Scripts that build scenes =>
Begin
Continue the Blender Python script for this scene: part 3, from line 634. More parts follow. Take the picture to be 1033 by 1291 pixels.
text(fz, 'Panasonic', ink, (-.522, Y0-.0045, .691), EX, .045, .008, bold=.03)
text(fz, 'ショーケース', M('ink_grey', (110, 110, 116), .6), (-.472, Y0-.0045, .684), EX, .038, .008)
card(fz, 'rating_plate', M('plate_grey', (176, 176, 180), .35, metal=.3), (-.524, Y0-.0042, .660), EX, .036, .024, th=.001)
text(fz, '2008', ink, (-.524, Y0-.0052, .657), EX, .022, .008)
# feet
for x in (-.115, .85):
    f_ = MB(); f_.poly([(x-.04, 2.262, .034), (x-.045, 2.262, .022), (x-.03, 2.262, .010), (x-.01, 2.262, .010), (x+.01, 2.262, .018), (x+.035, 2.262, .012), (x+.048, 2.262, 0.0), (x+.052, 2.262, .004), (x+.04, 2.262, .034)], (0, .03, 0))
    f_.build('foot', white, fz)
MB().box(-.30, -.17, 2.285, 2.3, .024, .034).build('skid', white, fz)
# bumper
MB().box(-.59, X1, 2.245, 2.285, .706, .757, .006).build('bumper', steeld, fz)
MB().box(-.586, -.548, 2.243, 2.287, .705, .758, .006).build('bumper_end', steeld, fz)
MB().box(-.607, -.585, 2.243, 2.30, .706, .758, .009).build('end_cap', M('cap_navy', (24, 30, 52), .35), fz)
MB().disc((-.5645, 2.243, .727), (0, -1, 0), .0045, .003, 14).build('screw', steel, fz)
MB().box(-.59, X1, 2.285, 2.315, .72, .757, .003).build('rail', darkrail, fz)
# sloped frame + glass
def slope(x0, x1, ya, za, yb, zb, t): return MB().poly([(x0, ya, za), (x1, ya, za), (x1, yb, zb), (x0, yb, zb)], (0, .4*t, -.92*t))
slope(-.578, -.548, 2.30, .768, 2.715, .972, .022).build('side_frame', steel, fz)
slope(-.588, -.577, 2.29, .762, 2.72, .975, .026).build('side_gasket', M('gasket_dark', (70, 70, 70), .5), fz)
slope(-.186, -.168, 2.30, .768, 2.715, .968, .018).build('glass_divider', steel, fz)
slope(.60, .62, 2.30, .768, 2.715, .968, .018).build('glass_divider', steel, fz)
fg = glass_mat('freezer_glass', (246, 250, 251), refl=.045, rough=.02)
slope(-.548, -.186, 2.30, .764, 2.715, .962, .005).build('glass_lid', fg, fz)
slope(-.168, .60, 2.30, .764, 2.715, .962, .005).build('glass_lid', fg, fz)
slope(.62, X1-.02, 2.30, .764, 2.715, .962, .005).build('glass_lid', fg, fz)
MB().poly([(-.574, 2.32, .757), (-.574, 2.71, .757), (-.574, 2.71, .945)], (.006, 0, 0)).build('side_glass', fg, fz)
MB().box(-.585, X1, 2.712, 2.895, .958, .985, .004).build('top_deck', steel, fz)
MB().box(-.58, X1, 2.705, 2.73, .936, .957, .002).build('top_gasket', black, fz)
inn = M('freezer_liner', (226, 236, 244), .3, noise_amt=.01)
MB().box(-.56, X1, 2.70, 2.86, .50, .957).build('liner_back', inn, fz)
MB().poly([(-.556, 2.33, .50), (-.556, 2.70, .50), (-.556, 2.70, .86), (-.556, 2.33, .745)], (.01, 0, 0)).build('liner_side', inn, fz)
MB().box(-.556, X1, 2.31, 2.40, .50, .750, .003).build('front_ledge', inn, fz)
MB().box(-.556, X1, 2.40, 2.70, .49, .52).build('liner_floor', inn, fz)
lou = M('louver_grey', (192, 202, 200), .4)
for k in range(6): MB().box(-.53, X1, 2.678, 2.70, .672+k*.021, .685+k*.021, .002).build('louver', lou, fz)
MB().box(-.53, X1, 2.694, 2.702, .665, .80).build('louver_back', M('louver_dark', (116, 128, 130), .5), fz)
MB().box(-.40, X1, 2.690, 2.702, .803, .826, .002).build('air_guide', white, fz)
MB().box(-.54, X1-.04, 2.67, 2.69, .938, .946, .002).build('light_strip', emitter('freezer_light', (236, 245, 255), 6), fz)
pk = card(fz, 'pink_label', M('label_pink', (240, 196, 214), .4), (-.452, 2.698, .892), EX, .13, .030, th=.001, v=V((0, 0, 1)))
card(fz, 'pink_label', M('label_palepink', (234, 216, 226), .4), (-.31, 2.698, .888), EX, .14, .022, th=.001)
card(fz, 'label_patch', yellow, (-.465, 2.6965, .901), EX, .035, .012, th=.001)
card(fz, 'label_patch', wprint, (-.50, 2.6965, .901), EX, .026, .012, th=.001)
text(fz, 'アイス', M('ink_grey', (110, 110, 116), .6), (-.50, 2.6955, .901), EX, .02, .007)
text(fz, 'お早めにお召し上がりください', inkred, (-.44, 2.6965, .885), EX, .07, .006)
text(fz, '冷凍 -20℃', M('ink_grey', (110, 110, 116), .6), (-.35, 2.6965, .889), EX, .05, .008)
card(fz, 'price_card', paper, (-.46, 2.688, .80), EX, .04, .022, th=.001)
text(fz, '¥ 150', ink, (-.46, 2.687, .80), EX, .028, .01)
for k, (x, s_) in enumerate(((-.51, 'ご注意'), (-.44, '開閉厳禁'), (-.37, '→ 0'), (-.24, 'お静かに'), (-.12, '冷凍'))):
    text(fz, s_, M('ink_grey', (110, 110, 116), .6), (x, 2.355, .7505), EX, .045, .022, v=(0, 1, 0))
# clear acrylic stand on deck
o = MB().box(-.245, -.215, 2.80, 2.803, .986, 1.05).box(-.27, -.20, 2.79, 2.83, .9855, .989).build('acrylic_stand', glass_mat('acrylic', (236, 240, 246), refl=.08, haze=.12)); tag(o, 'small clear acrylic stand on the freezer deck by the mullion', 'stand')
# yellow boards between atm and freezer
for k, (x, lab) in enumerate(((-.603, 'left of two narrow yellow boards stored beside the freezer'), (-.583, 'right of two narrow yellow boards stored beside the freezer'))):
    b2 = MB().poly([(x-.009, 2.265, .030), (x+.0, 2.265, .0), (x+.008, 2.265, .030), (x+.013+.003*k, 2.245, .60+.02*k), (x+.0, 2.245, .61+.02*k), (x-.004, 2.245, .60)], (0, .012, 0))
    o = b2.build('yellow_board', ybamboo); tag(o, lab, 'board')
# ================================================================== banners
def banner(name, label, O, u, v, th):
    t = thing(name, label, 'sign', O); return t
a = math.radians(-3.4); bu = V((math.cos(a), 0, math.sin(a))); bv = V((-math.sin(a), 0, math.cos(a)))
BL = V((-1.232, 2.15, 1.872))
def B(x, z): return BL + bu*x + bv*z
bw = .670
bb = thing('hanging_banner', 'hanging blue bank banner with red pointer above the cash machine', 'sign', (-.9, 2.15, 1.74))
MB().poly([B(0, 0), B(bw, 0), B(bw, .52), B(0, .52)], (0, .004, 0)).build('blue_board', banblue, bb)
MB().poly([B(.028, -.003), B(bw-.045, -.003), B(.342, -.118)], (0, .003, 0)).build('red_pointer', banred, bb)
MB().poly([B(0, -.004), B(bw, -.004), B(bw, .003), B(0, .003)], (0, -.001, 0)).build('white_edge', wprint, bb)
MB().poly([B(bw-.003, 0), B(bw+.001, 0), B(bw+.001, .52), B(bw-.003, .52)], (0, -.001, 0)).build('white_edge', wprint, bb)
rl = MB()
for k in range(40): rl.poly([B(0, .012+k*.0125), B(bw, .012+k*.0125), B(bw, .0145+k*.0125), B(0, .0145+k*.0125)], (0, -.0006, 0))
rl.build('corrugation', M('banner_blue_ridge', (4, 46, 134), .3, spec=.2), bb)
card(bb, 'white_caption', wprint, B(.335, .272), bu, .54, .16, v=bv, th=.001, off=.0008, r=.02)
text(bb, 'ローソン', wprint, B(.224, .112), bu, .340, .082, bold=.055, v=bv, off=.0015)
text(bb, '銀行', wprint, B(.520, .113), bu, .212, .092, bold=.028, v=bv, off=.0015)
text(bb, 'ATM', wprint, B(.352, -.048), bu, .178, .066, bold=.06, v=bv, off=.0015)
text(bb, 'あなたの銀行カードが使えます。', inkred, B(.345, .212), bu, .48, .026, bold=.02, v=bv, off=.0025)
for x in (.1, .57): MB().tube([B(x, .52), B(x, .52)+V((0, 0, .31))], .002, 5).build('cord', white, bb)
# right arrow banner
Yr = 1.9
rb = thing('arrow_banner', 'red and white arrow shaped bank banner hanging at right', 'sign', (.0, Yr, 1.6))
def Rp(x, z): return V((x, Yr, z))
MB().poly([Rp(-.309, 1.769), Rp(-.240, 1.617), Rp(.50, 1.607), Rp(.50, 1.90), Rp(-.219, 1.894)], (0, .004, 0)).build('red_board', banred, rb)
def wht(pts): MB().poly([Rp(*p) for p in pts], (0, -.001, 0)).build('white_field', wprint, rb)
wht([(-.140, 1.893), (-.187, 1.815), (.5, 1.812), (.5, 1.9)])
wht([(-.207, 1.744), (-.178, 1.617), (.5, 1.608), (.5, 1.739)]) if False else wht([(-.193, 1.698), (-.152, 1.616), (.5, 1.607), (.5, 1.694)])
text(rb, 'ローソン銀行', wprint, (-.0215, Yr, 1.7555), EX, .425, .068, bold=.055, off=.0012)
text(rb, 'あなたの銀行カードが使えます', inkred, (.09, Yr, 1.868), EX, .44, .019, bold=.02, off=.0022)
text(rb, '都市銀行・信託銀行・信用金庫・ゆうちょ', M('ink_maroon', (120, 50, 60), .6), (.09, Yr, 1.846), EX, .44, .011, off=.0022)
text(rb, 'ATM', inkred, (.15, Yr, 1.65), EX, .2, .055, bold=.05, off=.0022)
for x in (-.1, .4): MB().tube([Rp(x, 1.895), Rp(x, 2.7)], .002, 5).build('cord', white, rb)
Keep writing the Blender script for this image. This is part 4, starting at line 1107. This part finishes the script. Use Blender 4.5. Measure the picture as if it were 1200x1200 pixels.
End
TASK REQUIREMENTS => Report each line in the data that holds the word "part".

FULL OUTPUT =>
Continue the Blender Python script for this scene: part 3, from line 634. More parts follow. Take the picture to be 1033 by 1291 pixels.
Keep writing the Blender script for this image. This is part 4, starting at line 1107. This part finishes the script. Use Blender 4.5. Measure the picture as if it were 1200x1200 pixels.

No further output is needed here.